Любовь и воля
"Похороните меня за плинтусом" Павла Санаева
Главная загадка повести Павла Санаева "Похороните меня за плинтусом" — повести о том, как маленького мальчика воспитывала страшная, смешная, любящая и нелюбимая бабушка, а потом его отняла у нее любимая мать,— это ее непрерывный, многолетний уже успех. В 1996 году, когда повесть впервые была напечатана в журнале "Октябрь", она особого шума не вызвала, но с 2003 года, когда вышла отдельная книга, непрерывно переиздается и не покидает верхние позиции в рейтинге продаж. Причем узнавали об этой книге люди не от критиков и не из рекламы, а друг от друга. Горизонтальный способ рекомендаций от читателя к читателю, который руководил чтением в СССР и после 1991 года практически исчез, именно для этой книги вдруг возродился. А для того, чтобы дать такой совет, нужно ведь не только чтобы книга понравилась тебе самому — нужно еще знать, что со своим советом не попадешь впросак. Так вот от повести Санаева у людей было впечатление не просто сильное, а такое, которое внушало уверенность, что его разделят другие, что эта книга о том, что нас втайне объединяет.
читал Григорий Дашевский
Сразу надо исключить одну причину: ясно, что дело здесь не в том, что за персонажами повести стоят легко узнаваемые знаменитые прототипы — Всеволод Санаев, Елена Санаева, Ролан Быков. Никакого желтого интереса к секретам знаменитостей тут нет. Дело в чем-то другом.
Многие узнают здесь собственное детство: "С ужасом и гомерическим хохотом узнавал свое детство" или "Я читал эту книгу навзрыд. Это в точности мое детство". Но вряд ли все поклонники этой книги действительно имели таких же бабушек. Вопрос в другом: почему, какое бы детство у нас ни было, нам сейчас, то есть уже взрослым, нравится отождествлять себя с маленьким рассказчиком, томящимся в неволе чужой безумной любви?
Ругань, проклятия и угрозы Нины Антоновны, ее бесконечные "сволочь", "тварь", "мразь", ее "Будь ты проклят небом, Богом, землей, птицами, рыбами, людьми, морями, воздухом!", и ее перепады от проклятий к нежности, от нежности к угрозам, и ее "любовь до обморока", ее "Он скажет "бабонька", у меня внутри так и оборвется что-то слезой горячей радостной" — понятно, что такой образ того, кто держит тебя в плену, кто внушает, что ты слаб, беспомощен и на воле не выживешь, кто не пускает к настоящей жизни и счастью, понятно, что этот образ отвечает особому типу жалости к себе, когда мы жалуемся не на то, что нас не любят, а на то, что нам любовью не дают жить, и значит, ради собственного выживания мы имеем право своим уходом убить тех, кто держит нас в плену, то есть тех, кто нас любит.

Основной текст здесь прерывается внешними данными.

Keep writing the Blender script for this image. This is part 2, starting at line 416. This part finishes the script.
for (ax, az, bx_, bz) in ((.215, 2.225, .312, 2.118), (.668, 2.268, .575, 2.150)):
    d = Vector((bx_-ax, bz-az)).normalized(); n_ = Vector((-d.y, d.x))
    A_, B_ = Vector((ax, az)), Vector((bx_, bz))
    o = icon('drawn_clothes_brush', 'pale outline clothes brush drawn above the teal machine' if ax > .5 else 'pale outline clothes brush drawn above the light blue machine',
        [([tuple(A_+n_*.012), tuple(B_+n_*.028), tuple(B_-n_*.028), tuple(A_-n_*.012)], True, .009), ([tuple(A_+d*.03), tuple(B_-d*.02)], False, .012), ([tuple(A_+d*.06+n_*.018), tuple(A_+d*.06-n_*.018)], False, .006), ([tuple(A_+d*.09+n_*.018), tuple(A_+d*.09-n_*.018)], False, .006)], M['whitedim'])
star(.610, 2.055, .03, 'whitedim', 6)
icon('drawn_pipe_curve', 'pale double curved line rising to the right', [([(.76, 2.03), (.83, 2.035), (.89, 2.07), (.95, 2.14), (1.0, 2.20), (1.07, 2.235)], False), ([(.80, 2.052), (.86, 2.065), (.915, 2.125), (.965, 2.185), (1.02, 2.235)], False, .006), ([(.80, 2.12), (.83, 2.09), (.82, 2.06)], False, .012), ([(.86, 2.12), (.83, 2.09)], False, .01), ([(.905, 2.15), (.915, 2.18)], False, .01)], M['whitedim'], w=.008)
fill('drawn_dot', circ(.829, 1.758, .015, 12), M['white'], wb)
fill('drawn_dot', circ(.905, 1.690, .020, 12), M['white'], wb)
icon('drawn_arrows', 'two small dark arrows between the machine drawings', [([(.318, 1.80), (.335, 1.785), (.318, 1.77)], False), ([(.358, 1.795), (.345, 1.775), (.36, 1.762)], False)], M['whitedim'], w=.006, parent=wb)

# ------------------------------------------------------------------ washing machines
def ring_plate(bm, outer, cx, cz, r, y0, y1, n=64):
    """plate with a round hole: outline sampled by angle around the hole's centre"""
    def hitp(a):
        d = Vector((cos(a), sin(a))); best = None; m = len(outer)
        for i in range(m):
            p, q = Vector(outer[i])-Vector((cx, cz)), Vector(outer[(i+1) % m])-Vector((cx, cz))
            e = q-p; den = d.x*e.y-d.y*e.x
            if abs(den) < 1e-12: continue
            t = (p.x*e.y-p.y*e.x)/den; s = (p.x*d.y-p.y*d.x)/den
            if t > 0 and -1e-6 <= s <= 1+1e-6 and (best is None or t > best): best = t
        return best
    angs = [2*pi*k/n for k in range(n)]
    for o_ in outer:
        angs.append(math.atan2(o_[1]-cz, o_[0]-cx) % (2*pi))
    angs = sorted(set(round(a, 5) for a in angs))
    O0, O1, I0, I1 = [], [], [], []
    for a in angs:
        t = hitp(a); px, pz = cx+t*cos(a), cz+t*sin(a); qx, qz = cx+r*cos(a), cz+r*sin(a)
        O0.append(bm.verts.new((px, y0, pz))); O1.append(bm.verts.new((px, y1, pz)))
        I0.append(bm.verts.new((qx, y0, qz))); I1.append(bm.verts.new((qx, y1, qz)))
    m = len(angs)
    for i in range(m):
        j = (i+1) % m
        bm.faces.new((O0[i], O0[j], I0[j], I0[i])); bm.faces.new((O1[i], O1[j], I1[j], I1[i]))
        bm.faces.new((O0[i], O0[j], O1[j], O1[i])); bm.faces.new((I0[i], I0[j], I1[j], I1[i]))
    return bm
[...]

Но при этом мы читаем бабушкины проклятья и ругань с тем удовольствием, с каким слышим обычно тщательно скрываемую и вдруг произнесенную вслух правду. То есть, судя по нашей собственной реакции, в глубине души мы верим в ее правоту — верим, что мы ничтожны, немощны, нежизнеспособны и что эта безумная любовь не держит нас в плену, но действительно спасает от мгновенной гибели на непосильной нам воле. Вот это одновременное сознание, что ради воли можно убить другого и что на воле мы погибнем, сознание, позволяющее нам и уйти и остаться, наверное, и сообщает книге ее особое обаяние.